North-West Highlands Midges in December — Risk, Peak Times, Kit

Effectively no midges. Plan freely. Torridon to Assynt — heavily forested glens, low pressure on exposed coast and ridges, brutal in sheltered hollows. The combination of latitude and Atlantic humidity gives the densest swarms outside Lochaber proper.

Current risk

North-West Highlands in December: None. Effectively no midges. Plan freely.

When they bite

Out of season — no significant biting activity in North-West Highlands this month. Coldest and darkest month. Snow lie down to sea level on cold spells; gale-force Atlantic winds frequent. Adult midge population fully dormant.

What to wear

No specific kit needed for midges in North-West Highlands this month. Build the kit list around weather, daylight and route choice.

Tactical notes

December in the North-West Highlands is pure winter, with all the difficulties and rewards that brings. The midge population is fully dormant — eggs and larvae overwintering in the wet ground, adults gone since October, no flight activity anywhere in the region until at least May. No December trip needs any midge kit at all.

What December does need is full winter competence. The [Liathach](/hillwalking/munros/liathach-mullach-an-rathain) ridge, the [An Teallach](/hillwalking/munros/an-teallach-bidein-a-ghlas-thuill) pinnacles, the [Beinn Alligin](/hillwalking/munros/beinn-alligin-sgurr-mor) horseshoe, the [Beinn Eighe](/hillwalking/munros/beinn-eighe-ruadh-stac-mor) traverse — all become serious winter mountaineering objectives, regularly graded Scottish III+ in good conditions and harder when the weather sets in. The high Assynt summits, [Cùl Mòr](/hillwalking/corbetts/cul-mor) and [Quinag](/hillwalking/corbetts/quinag-sail-gharbh), give better-value winter days because the approaches are shorter and the descents more forgiving.

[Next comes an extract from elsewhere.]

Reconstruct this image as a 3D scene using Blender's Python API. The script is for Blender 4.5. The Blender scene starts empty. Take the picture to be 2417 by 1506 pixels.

Daylight drops to a 7-hour window between sunrise after 9am and sunset before 4pm. Bothy nights at [Carnmore](/bothies/carnmore), [Suileag](/bothies/suileag), [Schoolhouse Inver](/bothies/schoolhouse-inver) and [Bearnais](/bothies/bearnais) are atmospheric, very quiet, and entirely free of biting insects — pack for cold and wet, leave the head net at home. The [Cape Wrath Trail](/long-distance/cape-wrath-trail) is technically still walkable but realistically only attempted by experienced winter mountaineers; the more typical December activity is short bothy nights, day-trip ridge ascents in tight weather windows, and wild walks along the Stoer or Sandwood headlands when the Atlantic delivers spectacular storms.